■ Aim ■
Copy out all lines carrying the word "script".

■ Rows from a 3D scene dataset ■
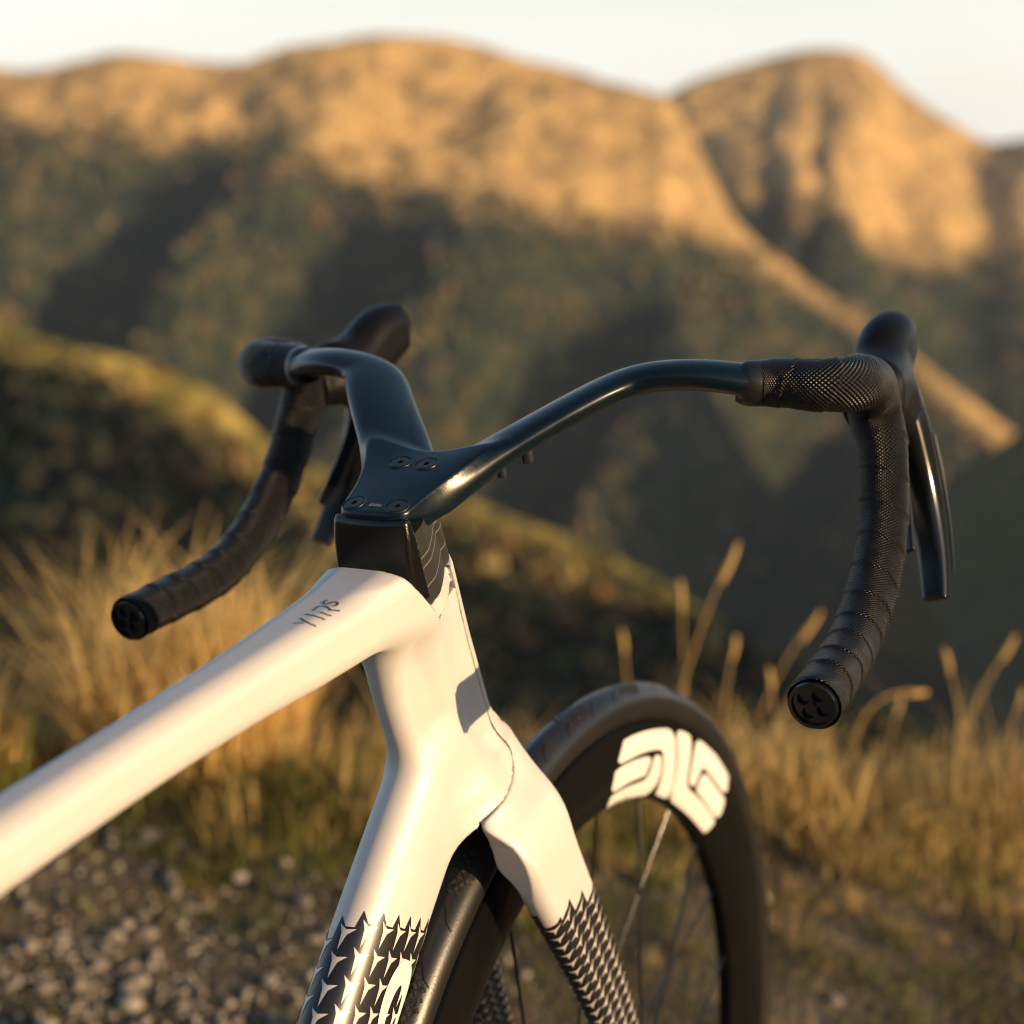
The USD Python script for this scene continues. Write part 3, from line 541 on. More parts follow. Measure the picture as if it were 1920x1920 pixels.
def fork(X):
    X = np.stack([X[:, 0], -np.abs(X[:, 1]), X[:, 2]], 1); d, u, y, s = front(X)
    d = smax(d, fork_side(X, u, s) + .0004, .0006)
    collar = np.maximum(np.maximum(plan_stack(u, y, .0004), -.1900 - X[:, 0]), np.maximum(s - .521, .5108 - s)); d = np.minimum(d, collar)
    return smax(smax(d, -arch(X), .006), -np.maximum(np.maximum(s - .3730 + .25 * np.maximum(u - .004, 0), np.abs(X[:, 1]) - .0225), u - .030), .010)
V, T, N = surface(fork, (-.21, -.066, .32), (.03, .066, .89), .0016)
fk = obj('fork', (V, T), M['pearl'], bike, normals=N)

# spacers, black cover behind them
def stack_slab(s0, s1, grow=0.0):
    """A crisp plate with the teardrop plan, between two heights on the steering axis; its back stands upright against the cover."""
    a = np.linspace(0, 1, 30); w = lambda q: .0235 + grow - .30 * max(q - .020, 0) - 4.0 * max(q - .020, 0) ** 2
    uc = np.linspace(-.004, .0475, 28); nose = [(.046 + (.0142 + grow) * math.cos(t), -(.0142 + grow) * math.sin(t)) for t in np.linspace(1.35, -1.35, 21)]
    body = Polygon([(q, -w(q)) for q in uc] + [(q, w(q)) for q in uc[::-1]]); p = unary_union([body, Polygon(nose), Point(.046, 0).buffer(.0142 + grow, quad_segs=14)]).buffer(0)
    sm = (s0 + s1) / 2; cut = (-.1935 - (O_US + sm * AX)[0]) / NN[0]; p = p.intersection(sbox(cut, -1, 1, 1)).simplify(.00008)
    m_ = trimesh.creation.extrude_polygon(p, s1 - s0, engine='earcut'); v = np.asarray(m_.vertices); return US(v[:, 0], v[:, 1], s0 + v[:, 2]), np.asarray(m_.faces)[:, ::-1]
for s0, s1 in ((.5214, .5325), (.5325, .5440), (.5440, .5498), (.5498, .566)):
    obj('spacer', stack_slab(s0 + .0003, s1 - .0003), M['matte'], bike, smooth=30)
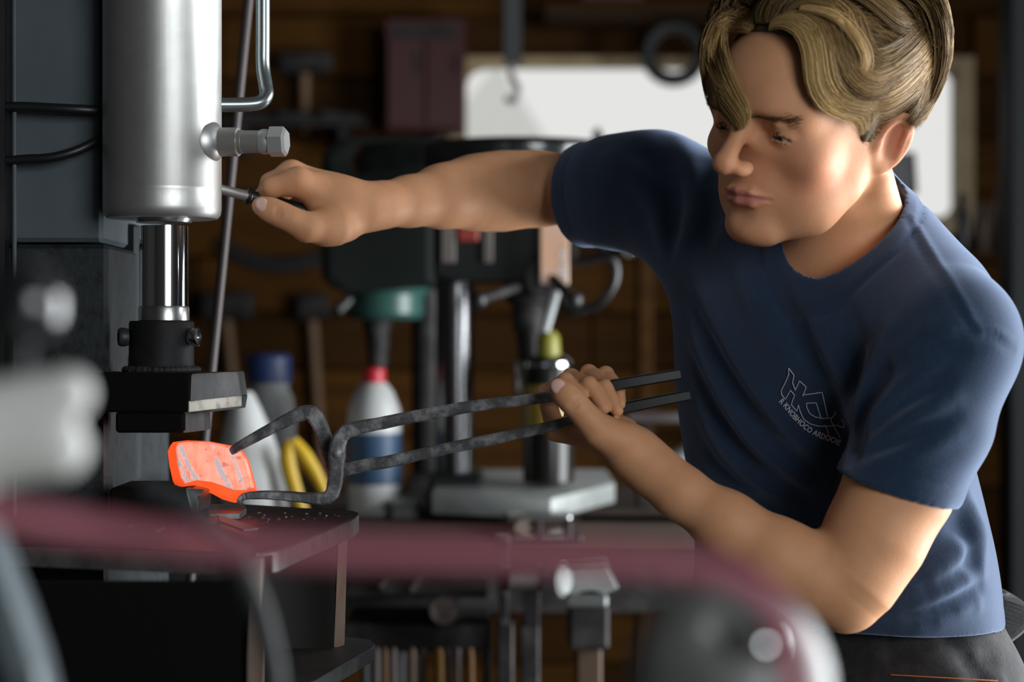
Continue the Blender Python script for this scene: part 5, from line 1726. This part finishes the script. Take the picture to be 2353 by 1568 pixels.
def place(pl, lift):
    """image polyline -> points riding lift metres off the hair solid (or at its closest approach)"""
    pl = np.asarray(pl, dtype=float)
    q, miss = raycast(lambda p: np.minimum(hair_solid(p), head_sdf(p)), pl[:, 0], pl[:, 1], 1.5, 2.2)
    h = to_head(q.astype(np.float32)) - CR_C
    n = h / (CR_R ** 2); n /= np.linalg.norm(n, axis=1, keepdims=True)
    return q + (n * np.asarray(lift)[:, None]) @ HR


def zz(pts):          # from the enlarged head crop to photograph pixels
    return [(1550 + x / 2.413, y / 2.413) for x, y in pts]


# locks: (points, lift start..end, spread px, strands, shade)
LOCKS = []


def between(A, B, k, lift, spread, n, sh0, sh1):
    A, B = catmull(zz(A), 12), catmull(zz(B), 12)
    for j in range(k):
        t = j / max(1, k - 1)
        LOCKS.append((A + (B - A) * t, lift, spread, n, sh0 + (sh1 - sh0) * t))


# curtain on the far side of the brow; golden light painted into its shades
between([(445, 85), (330, 85), (225, 150), (160, 270), (175, 420), (240, 560), (330, 660), (378, 715)],
        [(440, 175), (380, 165), (305, 215), (290, 330), (320, 450), (370, 560), (405, 640), (395, 705)], 11, (.004, .008, .003, .002, .006), 9, 85, .60, .98)
between([(400, 40), (270, 80), (170, 190), (140, 330), (165, 470), (205, 560)],
        [(430, 100), (300, 100), (200, 190), (165, 320), (190, 460), (250, 590)], 4, (.002, .004, .002, .001, .004), 10, 80, .35, .6)
# curtain on the near side
between([(540, 165), (620, 165), (700, 215), (745, 320), (750, 440), (790, 540), (870, 600), (970, 640), (1010, 735)],
        [(545, 135), (680, 130), (790, 210), (815, 340), (840, 460), (920, 550), (1020, 570), (1090, 590), (1060, 690)], 9, (.006, .020, .018, .012, .009), 9, 80, .85, .55)
between([(560, 130), (720, 120), (830, 200), (870, 330), (930, 450), (1040, 510), (1130, 470), (1190, 400)],
        [(640, 60), (800, 60), (900, 160), (930, 300), (990, 410), (1080, 440), (1180, 400), (1260, 340)], 8, (.006, .018, .018, .014, .012), 11, 80, .35, .55)
between([(700, 110), (830, 150), (930, 240), (985, 330), (990, 390), (960, 395)],
        [(760, 120), (870, 170), (960, 270), (1000, 350), (995, 400), (975, 410)], 2, (.016, .024, .022, .018, .018), 6, 60, .95, .8)
# top and sides flowing back
between([(690, 20), (820, 60), (850, 180), (870, 330), (960, 420), (1090, 430), (1230, 360), (1310, 290)],
        [(900, 10), (980, 110), (1000, 230), (1060, 330), (1150, 350), (1260, 280), (1350, 200), (1390, 150)], 8, (.004, .012, .012, .010, .008), 13, 75, .30, .42)
between([(780, -60), (950, -20), (1080, 60), (1190, 150), (1290, 160), (1380, 110), (1410, 70)],
        [(820, -160), (1000, -120), (1150, -40), (1280, 30), (1340, 30), (1400, -10), (1430, -60)], 8, (.004, .010, .010, .008, .006), 14, 75, .30, .5)
between([(1000, 560), (1110, 560), (1220, 500), (1320, 400), (1400, 310), (1440, 240)],
        [(1050, 440), (1160, 420), (1270, 340), (1360, 250), (1400, 180), (1440, 120)], 8, (.006, .012, .012, .010, .008), 13, 75, .60, .42)
between([(1010, 620), (1120, 600), (1230, 540), (1330, 450), (1420, 360), (1480, 260)],
        [(1040, 560), (1150, 540), (1260, 470), (1350, 380), (1430, 290), (1490, 190)], 5, (.004, .009, .009, .007, .006), 12, 75, .5, .35)
# dark roots at the parting, and the top of the head beyond the frame
between([(480, 150), (520, 70), (600, -20), (720, -120)], [(560, 150), (600, 80), (700, 10), (820, -80)], 4, (.006, .010, .012, .012, .010), 12, 60, .15, .25)
between([(440, 130), (380, 40), (330, -60), (330, -170)], [(520, 110), (480, 10), (470, -90), (500, -200)], 5, (.003, .006, .006, .005, .004), 13, 60, .15, .3)
between([(200, 120), (230, 20), (300, -80)], [(330, 60), (350, -20), (420, -140)], 4, (.003, .004, .004, .003, .002), 12, 60, .2, .3)

# rounded outline of the back of the head
qx = lambda pts: [((x - 1550) * 2.413, y * 2.413) for x, y in pts]
between(qx([(2060, -70), (2140, -10), (2164, 80), (2158, 165), (2122, 250), (2096, 290)]), qx([(1990, -50), (2070, 20), (2106, 110), (2108, 190), (2090, 260), (2078, 280)]), 7, (.004, .012, .010, .008, .003), 12, 85, .5, .36)
S, SHD, RAD = [], [], []
K = 16
for pl, lift, spread, n, shade in LOCKS:
    lf = np.interp(np.linspace(0, 1, 12), np.linspace(0, 1, len(lift)), lift)
    base = place(pl, lf)
    c = catmull(base, K)
    t = np.gradient(c, axis=0); t /= np.linalg.norm(t, axis=1, keepdims=True)
    hn = (to_head(c.astype(np.float32)) - CR_C) / CR_R ** 2
    nrm = hn @ HR; nrm /= np.linalg.norm(nrm, axis=1, keepdims=True)
    side = np.cross(t, nrm); side /= np.linalg.norm(side, axis=1, keepdims=True)
    a = RNG.normal(0, 1, (n, 1)); b = np.abs(RNG.normal(0, 1, (n, 1))) * -1
    ph = RNG.uniform(0, 6.28, (n, 1)); fr = RNG.uniform(3, 9, (n, 1))
    x = np.linspace(0, 1, K)[None]
    env = np.interp(x, [0, .2, .8, 1], [.6, 1, .95, .55])
    sp = spread / F * 1.82
    wob = 0.10 * np.sin(ph + fr * x)
    off = (a * env + wob)[..., None] * sp * side[None] + (b * 0.55 * env + wob)[..., None] * sp * 0.8 * nrm[None]
    cut = RNG.uniform(0.86, 1.0, n)
    full = c[None] + off
    xi = np.linspace(0, 1, K)
    full = np.stack([np.stack([np.interp(xi * cu, xi, st[:, d]) for d in range(3)], -1) for st, cu in zip(full, cut)])
    S.append(full)
    SHD.append(np.clip(shade + RNG.normal(0, .12, n) - 0.12 * np.abs(b[:, 0]), 0.02, 1))
    RAD.append(RNG.uniform(.00022, .00045, n))
hair_strands('long_locks', np.concatenate(S), np.concatenate(SHD), np.concatenate(RAD), hair)

# short hair on the sides, the back and the crown
n = 9000
th = RNG.uniform(0, 2 * math.pi, n * 3); cz = RNG.uniform(-1, 1, n * 3)
sph = np.stack([np.sqrt(1 - cz * cz) * np.cos(th), np.sqrt(1 - cz * cz) * np.sin(th), cz], -1)
hp = CR_C + sph * CR_R
ok = (hp[:, 2] > hairline(hp[:, 1]) - 0.002) & (hp[:, 1] < 0.055)
hp = hp[ok][:n]; sph = sph[ok][:n]
nr = sph / CR_R; nr /= np.linalg.norm(nr, axis=1, keepdims=True)
dirv = np.stack([np.zeros(len(hp)), -0.75 * np.ones(len(hp)), -0.75 * np.ones(len(hp))], -1)
dirv += RNG.normal(0, .22, dirv.shape)
dirv -= nr * (dirv * nr).sum(1, keepdims=True)
dirv /= np.linalg.norm(dirv, axis=1, keepdims=True)
ln = np.interp(hp[:, 2], [-.03, .03, .09], [.010, .019, .036]) * RNG.uniform(.7, 1.2, len(hp))
ln *= np.interp(hp[:, 1], [-.12, -.02, .02], [1.0, 1.0, .75])
x = np.linspace(0, 1, 6)[None, :, None]
st = hp[:, None] - nr[:, None] * 0.003 + dirv[:, None] * ln[:, None, None] * x + nr[:, None] * ln[:, None, None] * (0.55 * x - 0.42 * x * x)
w = HO + st @ HR
hair_strands('short_hair', w, np.clip(RNG.normal(.42, .15, len(w)), .02, 1), RNG.uniform(.00018, .00032, len(w)), hair)

# eyebrows: short strands lying outward along the brow
for s in (1, -1):
    n = 200
    tt = RNG.uniform(0, 1, n)
    arc = catmull(np.array([(0.012, 0.1110, 0.0325), (0.024, 0.1060, 0.0355), (0.036, 0.0980, 0.0370), (0.046, 0.0860, 0.0365)]), 60)
    c = arc[(tt * 59).astype(int)] + RNG.normal(0, 1, (n, 3)) * np.array([.001, .0004, .0013])
    c[:, 0] *= s
    W = (HO + c @ HR).astype(np.float32)
    for _ in range(3):
        e = 0.001
        g = np.stack([head_sdf(W + np.float32(e) * ax) - head_sdf(W - np.float32(e) * ax) for ax in np.eye(3, dtype=np.float32)], -1) / (2 * e)
        W = W - (head_sdf(W) / np.maximum((g * g).sum(1), .3))[:, None] * g
    g /= np.linalg.norm(g, axis=1, keepdims=True)
    dr = (np.array([0.8 * s, -0.35, 0.25])[None] + RNG.normal(0, .2, (n, 3))) @ HR
    dr -= g * (dr * g).sum(1, keepdims=True); dr /= np.linalg.norm(dr, axis=1, keepdims=True)
    L = RNG.uniform(.005, .009, n)[:, None, None]
    x = np.linspace(0, 1, 5)[None, :, None]
    hair_strands('eyebrow', W[:, None] + dr[:, None] * L * x + g[:, None] * (0.0003 + 0.0010 * x), np.clip(RNG.normal(.26, .10, n), .02, 1), RNG.uniform(.00016, .00028, n), man)
# ------------------------------------------------------------------ out of focus things close to the lens
M_hose = mat('dusky_red_hose', (0.36, 0.125, 0.155), 0.9, spec=0.1)
M_fg = mat('grey_cast_housing', (0.20, 0.205, 0.20), 0.42, 0.1, noise=(12, (0.08, 0.08, 0.078), 0.4, 0.7))
M_pale = mat('pale_grey_casting', (0.62, 0.62, 0.59), 0.55, noise=(14, (0.5, 0.5, 0.47), 0.4, 0.7))
f0 = .80
hp_ = catmull([P(-260, 1130, .58), P(40, 1192, .59), P(240, 1222, .60), P(460, 1248, .60), P(760, 1268, .60), P(1100, 1276, .60), P(1400, 1288, .60), P(1590, 1302, .60), P(1700, 1335, .60), P(1780, 1400, .60), P(1812, 1500, .60), P(1820, 1700, .60), P(1822, 2300, .60)], 90)
ho = MB().sweep(hp_, px2m(32, .60), None, (0, 1, 0), round_n=18).build('rubber_hose', M_hose, None, True)
tag(ho, 'dusky red rubber hose sagging across the bottom close to the lens', 'hose')
cb_ = catmull([P(330, 1120, .90), P(430, 1170, .90), P(520, 1260, .90), P(580, 1370, .90), P(612, 1480, .90), P(628, 1600, .90), P(640, 2000, .92)], 50)
tag(MB().sweep(cb_, px2m(30, .9), None, (0, 1, 0), round_n=14).build('black_cable', mat('dark_cable', (0.006, 0.007, 0.008), 0.7), None, True), 'thick black cable curving down in front of the press table', 'cable')
# cast housing with a bolt, bottom right
hd = .78
hs_ = empty('cast_housing', P(1680, 1500, hd), 0, 'rounded grey cast housing with shiny bolt at the bottom beside the hose', 'machine housing')
def hfn(p):
    d = ell(p, P(1670, 1560, hd), (px2m(205, hd), px2m(150, hd), px2m(225, hd)))
    d = smin(d, rc(p, P(1690, 1600, hd), P(1640, 2300, hd), px2m(170, hd), px2m(230, hd)), .03)
    d = smax(d, -ell(p, P(1662, 1468, hd - px2m(150, hd)), (px2m(36, hd), px2m(45, hd), px2m(28, hd))), .006)
    return d
v, f = surface(hfn, P(1380, 2600, hd) - .05, P(1980, 1250, hd) + .05, .004)
from_arrays('housing', v, f, M_fg, hs_)
q, _ = raycast(hfn, [1742], [1486], .4, 1.2)
dq = np.array([.35, -.9, .28]); dq /= np.linalg.norm(dq)
MB().lathe(q[0] - dq * .004, dq, [(0, px2m(58, .66)), (.004, px2m(58, .66)), (.009, px2m(46, .66)), (.012, px2m(16, .66))], 24).build('bolt', M_chrome, hs_, True)
# pale casting arm at the left edge and black knob above it
cs = empty('clamp_arm', P(60, 1000, .72), 0, 'pale grey two-lobed casting blurred at the left edge', 'casting')
cd = .72
def cfn(p):
    d = rc(p, P(-160, 975, cd), P(155, 905, cd), px2m(80, cd), px2m(58, cd))
    d = smin(d, rc(p, P(-160, 1040, cd), P(130, 1030, cd), px2m(100, cd), px2m(72, cd)), .006)
    d = smin(d, rc(p, P(-160, 1040, cd), P(-200, 2000, cd), px2m(80, cd), px2m(110, cd)), .02)
    return d
v, f = surface(cfn, P(-380, 2300, cd) - .05, P(260, 800, cd) + .05, .004)
from_arrays('casting_arm', v, f, M_pale, cs)
kn = empty('lever_knob', P(100, 690, .78), 0, 'black lever with glossy round knob above the pale casting', 'lever')
MB().ball(P(62, 705, .78), px2m(92, .78), 28, (1, 1, 1.1)).build('knob', mat('gloss_black', (0.012, 0.013, 0.014), 0.22, coat=.6), kn, True)
MB().rod(P(55, 760, .78), P(20, 960, .74), px2m(30, .78), px2m(26, .78), n=16).build('lever_shaft', M_black, kn, True)
br = MB().sweep([P(-60, 1200, .82), P(20, 1400, .82), P(60, 1520, .82), P(130, 1800, .84), P(200, 2300, .86)], px2m(44, .82), .012, (0, 1, 0)).build('support_strut', mat('blue_grey_strut', (0.10, 0.125, 0.14), 0.4, 0.3), None)
tag(br, 'blue grey flat strut slanting at the bottom left corner', 'strut')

■ Task solution ■
The USD Python script for this scene continues. Write part 3, from line 541 on. More parts follow. Measure the picture as if it were 1920x1920 pixels.
Continue the Blender Python script for this scene: part 5, from line 1726. This part finishes the script. Take the picture to be 2353 by 1568 pixels.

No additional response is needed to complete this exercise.